Um dieses Dilemma zu lösen, sind vonseiten der HR-Abteilung drei Fragen zu klären:

  1. Wie können Sie dazu beitragen, dass Mitarbeiter, die beispielsweise nur zu 50 Prozent in einem Projekt mitwirken, auch tatsächlich von ihrem Tagesgeschäft entlastet werden?
  2. Welche Regelung lässt sich hinsichtlich der disziplinarischen Führung treffen, sodass beide Tätigkeiten – Projektarbeit und Tagesgeschäft – gleichermaßen bei der Beurteilung der Arbeitsleistung und die damit verbundene Bemessung des Gehalts mit einfließen?
  3. Wie können Sie allen Beteiligten in Linien- und Projektorganisationen den Sinn und Nutzen des Vorhabens anschaulich vermitteln, um auf diese Weise die Arbeit der Projektleiter zu unterstützen und das Projekt zu dem gewünschten Erfolg zu verhelfen (Stichwort: Storytelling)?

Schritt 4: Prüfen, ob für die Stagnation des Projektes eine Selbstblockade verantwortlich ist

Ein Projektleiter ist bekanntlich für die optimale Organisation und Durchführung des Projektes verantwortlich. Wenn dieser Person jedoch der Mut für das Ausprobieren neuer Ansätze fehlt, weil sie glaubt, bei den Entscheidungsträgern damit auf wenig Akzeptanz zu stoßen, führt dies oft zu einer Lähmung des Projektes. Anstatt in einem „Pilot“ die Eignung des Neuen zu testen, wird versucht, nur nichts falsch zu machen.

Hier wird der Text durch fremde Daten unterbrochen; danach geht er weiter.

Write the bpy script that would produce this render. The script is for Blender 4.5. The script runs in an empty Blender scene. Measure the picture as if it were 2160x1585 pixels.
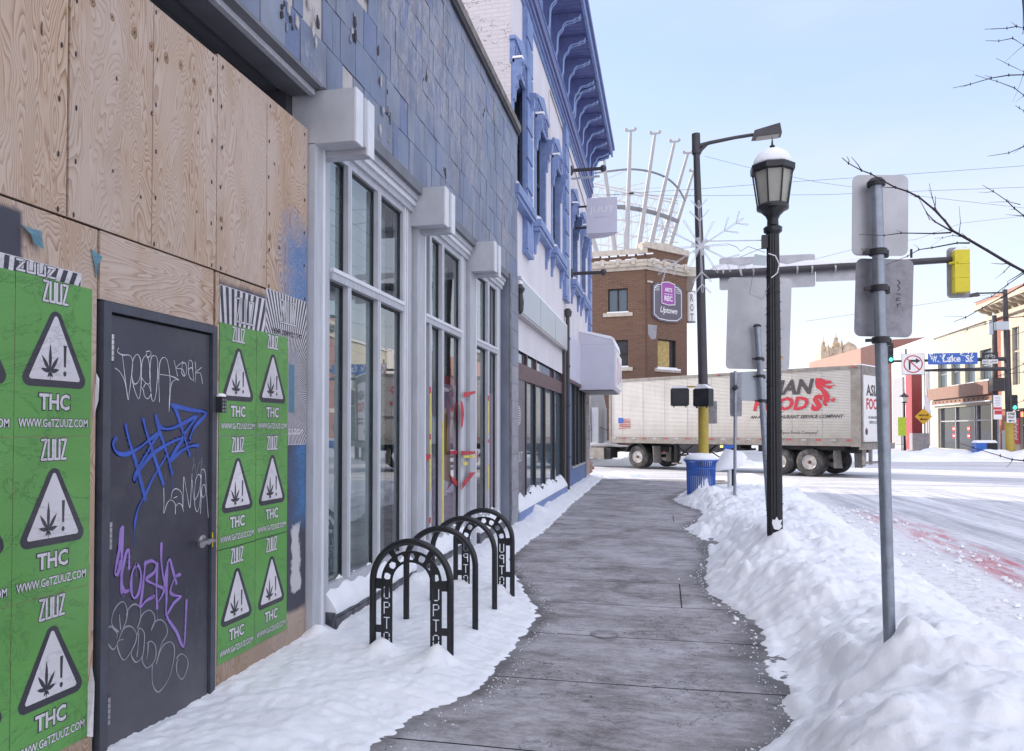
import bpy, bmesh, math, random
import numpy as np
from mathutils import Vector, Matrix
random.seed(7); R = math.radians
S = bpy.context.scene; C = S.collection
# ------------------------------------------------------------------ camera
F, VPX, HY, H = 1560.0, 1403.0, 908.0, 1.6
PITCH = math.atan(.0192); Y0 = HY - F*math.tan(PITCH); YAW = math.atan((VPX-1080)/F*math.cos(PITCH))
cam = bpy.data.cameras.new('camera'); co = bpy.data.objects.new('camera', cam); C.objects.link(co)
cam.sensor_width = 36; cam.lens = 36*F/2160; cam.shift_y = (Y0-792.5)/2160; cam.clip_start = .05; cam.clip_end = 2000
co.location = (0, 0, H); co.rotation_euler = (R(90)+PITCH, 0, YAW); S.camera = co
S.render.resolution_x, S.render.resolution_y = 1024, 751
# ------------------------------------------------------------------ light
SUN_AZ, SUN_EL = R(66), R(21)          # sun stands ahead to the left (angle from +Y towards -X)
w = bpy.data.worlds.new('World'); S.world = w; w.use_nodes = True
nt = w.node_tree; bg = nt.nodes['Background']; sky = nt.nodes.new('ShaderNodeTexSky')
sky.sky_type = 'NISHITA'; sky.sun_disc = False; sky.sun_elevation = SUN_EL; sky.sun_rotation = -SUN_AZ
sky.air_density = 1.0; sky.dust_density = .6; sky.ozone_density = 1.6; sky.altitude = 200
bg.inputs[1].default_value = .15
def _w(ty, **k):
    o = nt.nodes.new(ty)
    for a, v in k.items(): setattr(o, a, v)
    return o
def _in(o, i, v):
    if isinstance(v, bpy.types.NodeSocket): nt.links.new(v, o.inputs[i])
    else: o.inputs[i].default_value = v
def _m(op, a, b): o = _w('ShaderNodeMath', operation=op); _in(o, 0, a); _in(o, 1, b); return o.outputs[0]
def _mr(v, a, b, c, d): o = _w('ShaderNodeMapRange', interpolation_type='SMOOTHSTEP'); [_in(o, i, q) for i, q in enumerate((v, a, b, c, d))]; return o.outputs[0]
def _mx(f, a, b): o = _w('ShaderNodeMix', data_type='RGBA'); _in(o, 0, f); _in(o, 6, a); _in(o, 7, b); return o.outputs[2]
gen = _w('ShaderNodeTexCoord').outputs['Generated']; sx = _w('ShaderNodeSeparateXYZ'); nt.links.new(gen, sx.inputs[0]); X_, Y_, Z_ = sx.outputs
mp = _w('ShaderNodeMapping'); nt.links.new(gen, mp.inputs[0]); mp.inputs['Scale'].default_value = (1.2, 1.2, 4.5); nz = _w('ShaderNodeTexNoise'); nt.links.new(mp.outputs[0], nz.inputs['Vector']); nz.inputs['Scale'].default_value = 1.8; nz.inputs['Detail'].default_value = 5; nz.inputs['Roughness'].default_value = .5
wisp = _mr(nz.outputs['Fac'], .38, .72, -.14, .2)
veil = _mx(_mr(Z_, .0, .5, 0, 1), (3.0, 3.08, 3.3, 1), (1.95, 2.35, 3.25, 1))           # thin high haze, whitest at the horizon
c1 = _mx(_m('ADD', _mr(Z_, .02, .5, .9, .74), wisp), sky.outputs[0], veil)
back = _mr(_m('SUBTRACT', _m('MULTIPLY', Z_, .55), Y_), -.12, .55, 0, 1)                 # unseen bright cloud deck, added overhead and behind the camera as fill light
nt.links.new(_mx(_m('MULTIPLY', back, .9), c1, (4.6, 4.6, 5.15, 1)), bg.inputs[0])
sl = bpy.data.lights.new('sun', 'SUN'); sl.energy = 2.6; sl.angle = R(.6); sl.color = (1, .9, .76)
so = bpy.data.objects.new('sun', sl); C.objects.link(so)
so.rotation_euler = Vector((math.sin(SUN_AZ)*math.cos(SUN_EL), -math.cos(SUN_AZ)*math.cos(SUN_EL), -math.sin(SUN_EL))).to_track_quat('-Z', 'Y').to_euler()
S.view_settings.view_transform = 'Standard'; S.view_settings.look = 'None'; S.view_settings.exposure = 1.2; S.view_settings.gamma = 1
# ------------------------------------------------------------------ measuring: pixel of the photo -> point on a real plane
_cp, _sp, _cy, _sy = math.cos(PITCH), math.sin(PITCH), math.cos(YAW), math.sin(YAW)
FW = Vector((-_sy*_cp, _cy*_cp, _sp)); RT = Vector((_cy, _sy, 0)); UP = Vector((_sy*_sp, -_cy*_sp, _cp)); O = Vector((0, 0, H))
def ray(u, v): return FW + RT*((u-1080)/F) + UP*((Y0-v)/F)
def atD(u, v, D): return O + ray(u, v)*D
def onp(u, v, p, n):
    r = ray(u, v); n = Vector(n); return O + r*((Vector(p)-O).dot(n)/r.dot(n))
def wall(u, v, x=-2.5): return onp(u, v, (x, 0, 0), (1, 0, 0))
def gnd(u, v, z=0): return onp(u, v, (0, 0, z), (0, 0, 1))
# ------------------------------------------------------------------ materials
class NT:
    def __init__(s, name):
        s.m = bpy.data.materials.new(name); s.m.use_nodes = True; s.t = s.m.node_tree; s.b = s.t.nodes['Principled BSDF']
        s.tc = s.t.nodes.new('ShaderNodeTexCoord').outputs['Object']
    def n(s, ty, **kw):
        o = s.t.nodes.new(ty)
        for k, v in kw.items(): setattr(o, k, v)
        return o
    def put(s, sock, v):
        if hasattr(v, 'is_linked') or isinstance(v, bpy.types.NodeSocket): s.t.links.new(v, sock)
        else:
            if sock.type == 'RGBA' and len(v) == 3: v = (*v, 1)
            sock.default_value = v
    def math(s, op, a, b=0, c=None, clamp=False):
        o = s.n('ShaderNodeMath', operation=op, use_clamp=clamp); s.put(o.inputs[0], a); s.put(o.inputs[1], b)
        if c is not None: s.put(o.inputs[2], c)
        return o.outputs[0]
    def map(s, scale=(1, 1, 1), src=None, loc=(0, 0, 0), rot=(0, 0, 0)):
        o = s.n('ShaderNodeMapping'); s.put(o.inputs[0], src or s.tc); o.inputs['Scale'].default_value = scale; o.inputs['Location'].default_value = loc
        o.inputs['Rotation'].default_value = rot; return o.outputs[0]
    def noise(s, scale=5, detail=4, rough=.55, src=None, dist=0):
        o = s.n('ShaderNodeTexNoise'); s.put(o.inputs['Vector'], src or s.tc); o.inputs['Scale'].default_value = scale
        o.inputs['Detail'].default_value = detail; o.inputs['Roughness'].default_value = rough; o.inputs['Distortion'].default_value = dist; return o.outputs['Fac']
    def vor(s, scale=5, src=None, out='Distance', feat='F1'):
        o = s.n('ShaderNodeTexVoronoi', feature=feat); s.put(o.inputs['Vector'], src or s.tc); o.inputs['Scale'].default_value = scale; return o.outputs[out]
    def ramp(s, fac, stops):
        o = s.n('ShaderNodeValToRGB'); s.put(o.inputs[0], fac); e = o.color_ramp.elements
        while len(e) < len(stops): e.new(.5)
        for i, (p, c) in enumerate(stops):
            e[i].position = p; e[i].color = (*c, 1) if len(c) == 3 else c
        return o.outputs[0]
    def step(s, fac, lo, hi):
        o = s.n('ShaderNodeMapRange'); s.put(o.inputs[0], fac); s.put(o.inputs[1], lo); s.put(o.inputs[2], hi); o.clamp = True; return o.outputs[0]
    def mix(s, f, a, b, mode='MIX'):
        o = s.n('ShaderNodeMix', data_type='RGBA', blend_type=mode); s.put(o.inputs[0], f); s.put(o.inputs[6], a); s.put(o.inputs[7], b); return o.outputs[2]
    def sep(s, src=None):
        o = s.n('ShaderNodeSeparateXYZ'); s.put(o.inputs[0], src or s.tc); return o.outputs
    def bump(s, h, st=.3, d=.01):
        o = s.n('ShaderNodeBump'); s.put(o.inputs['Height'], h); o.inputs['Strength'].default_value = st; o.inputs['Distance'].default_value = d
        s.t.links.new(o.outputs[0], s.b.inputs['Normal']); return o
    def boxmask(s, y0, y1, z0, z1, soft=.05, wob=.1, src=None, nscale=6):
        x, y, z = s.sep(src); wn = s.math('MULTIPLY', s.math('SUBTRACT', s.noise(nscale, 4, .6, src), .5), wob*2)
        a = s.math('MINIMUM', s.math('SUBTRACT', y, y0), s.math('SUBTRACT', y1, y)); b = s.math('MINIMUM', s.math('SUBTRACT', z, z0), s.math('SUBTRACT', z1, z))
        d = s.math('ADD', s.math('MINIMUM', a, b), wn); return s.step(d, -soft, soft)
    def done(s, col, rough=.6, metal=0, **kw):
        s.put(s.b.inputs['Base Color'], col); s.put(s.b.inputs['Roughness'], rough); s.put(s.b.inputs['Metallic'], metal)
        for k, v in kw.items(): s.put(s.b.inputs[k], v)
        return s.m
def mat(name, col, rough=.6, metal=0, var=.18, sc=6, bs=40, bst=.15, bd=.004, dirt=None, da=.35, ds=3, stretch=(1, 1, 1)):
    k = NT(name); n1 = k.noise(sc, 5, .6, k.map(stretch)); lo = tuple(c*(1-var) for c in col); hi = tuple(min(1, c*(1+var)) for c in col)
    c = k.ramp(n1, [(.3, lo), (.7, hi)])
    if dirt is not None: c = k.mix(k.math('MULTIPLY', k.step(k.noise(ds, 6, .65), .45, .7), da), c, dirt)
    if name == 'ribbed trailer aluminium':
        x, y, z = k.sep(); lo_ = k.math('SUBTRACT', 1, k.step(k.math('ADD', z, k.math('MULTIPLY', k.noise(2.5, 6, .7, k.map((1, 1, .3))), .9)), 1.6, 2.6)); c = k.mix(k.math('MULTIPLY', lo_, .5), c, (.3, .27, .24))
    k.bump(k.noise(bs, 4, .6), bst, bd)
    return k.done(c, k.math('ADD', rough-.08, k.math('MULTIPLY', k.noise(sc*2), .16)), metal)
M = {}
def snowmat(name, col=(.86, .87, .9), grime=0):
    k = NT(name); a = k.noise(9, 6, .6); b = k.noise(70, 5, .7); big = k.noise(1.6, 4, .5)
    c = k.mix(k.step(big, .35, .75), tuple(x*.95 for x in col), col)
    st_ = k.step(k.noise(.8, 6, .65), .60, .76); c = k.mix(k.math('MULTIPLY', st_, .16), c, (.55, .46, .45)); c = k.mix(k.math('MULTIPLY', k.step(k.noise(90, 2, .6), .735, .76), .5), c, (.35, .3, .28))
    if grime:
        g = k.step(k.noise(5, 7, .72), .52-grime*.08, .68); c = k.mix(k.math('MULTIPLY', g, grime), c, (.36, .33, .32))
        g2 = k.step(k.noise(38, 4, .7), .6, .72); c = k.mix(k.math('MULTIPLY', g2, grime*.6), c, (.25, .2, .18))
    k.bump(k.math('ADD', k.math('MULTIPLY', a, 1.0), k.math('ADD', k.math('MULTIPLY', b, .42), k.math('MULTIPLY', k.noise(230, 3, .6), .15))), .38, .034)
    return k.done(c, .55, 0, **{'Subsurface Weight': .12, 'Subsurface Radius': (.05, .07, .1), 'Subsurface Scale': .3})
M['snow'] = snowmat('snow'); M['dsnow'] = snowmat('dirty snow', (.74, .74, .77), .55)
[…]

Dazu zählt beispielsweise eine hohe Taktzahl auf der operativen Ebene oder das „Alte“ aufzupolieren und der Geschäftsleitung als Projektergebnis zu präsentieren – gekoppelt mit der Hoffnung, auf diese Art und Weise der aus der Sicht des Projektleiters höchst unangenehmen Situation zu entrinnen. Wenn diese Selbstblockade ursächlich für das ins Stocken geratene Projekt ist, empfiehlt es sich, die Arbeit des Projektleiters mithilfe eines Coachings zu unterstützen.

Schritt 5: Prüfen, ob alle Betroffenen eingebunden sind

Nicht selten zielen Projekte ausschließlich auf Inhalte ab, indem der Fokus auf die Entwicklung neuer Strategien, Systeme und/oder Strukturen liegt. Doch wer die Ergebnisse eines Projektes erfolgreich umsetzen will, muss frühzeitig die Menschen gewinnen, die (in-)direkt davon betroffen sind. Der Weg dorthin führt über eine offene und ehrliche Kommunikation – nicht nur einmal am Ende eines Projektes, sondern permanent von Anfang an. Dabei dürfen Beteiligte nicht nur das Was und Wie der Veränderung erläutern, sondern vor allem das Wozu. Allerdings nicht in Form technischer Erzählungen, sondern mit Bildern, Comics, Podcasts und Videobeiträgen, um die Betroffenen auch auf der emotionalen Ebene zu erreichen. Im Idealfall erhalten die verschiedenen Interessengruppen im Unternehmen jeweils eine Antwort auf die Frage: „Was habe ich konkret von den bevorstehenden Veränderungen?“ Und: Offen gestellte Fragen, geäußerte Befürchtungen oder Einwände verhallen nicht ungehört, sondern werden aufgegriffen und beantwortet.

Wenn es also bei der Realisierung eines Projektes zu Verzögerungen oder Lähmungserscheinungen kommt, ermuntern Sie die Projektleiter, alles auf den Prüfstand zu stellen – ohne Tabus, ohne Denkverbote, ohne Angst.

✓ Werkstatt-Check: So kommt wieder Schwung ins Projekt
Prüfen Sie, ob alle das Projektziel kennen.
Lassen Sie keine vollmundige Versprechen zu, die an der Realität vorbeigehen.
Beseitigen Sie mögliche technische und personalbedingte Kapazitätsengpässe.
Unterstützen Sie bei Selbstblockaden die Projektleiter mit Coachings.
Stellen Sie sicher, dass alle Beteiligten im Projekt eingebunden sind.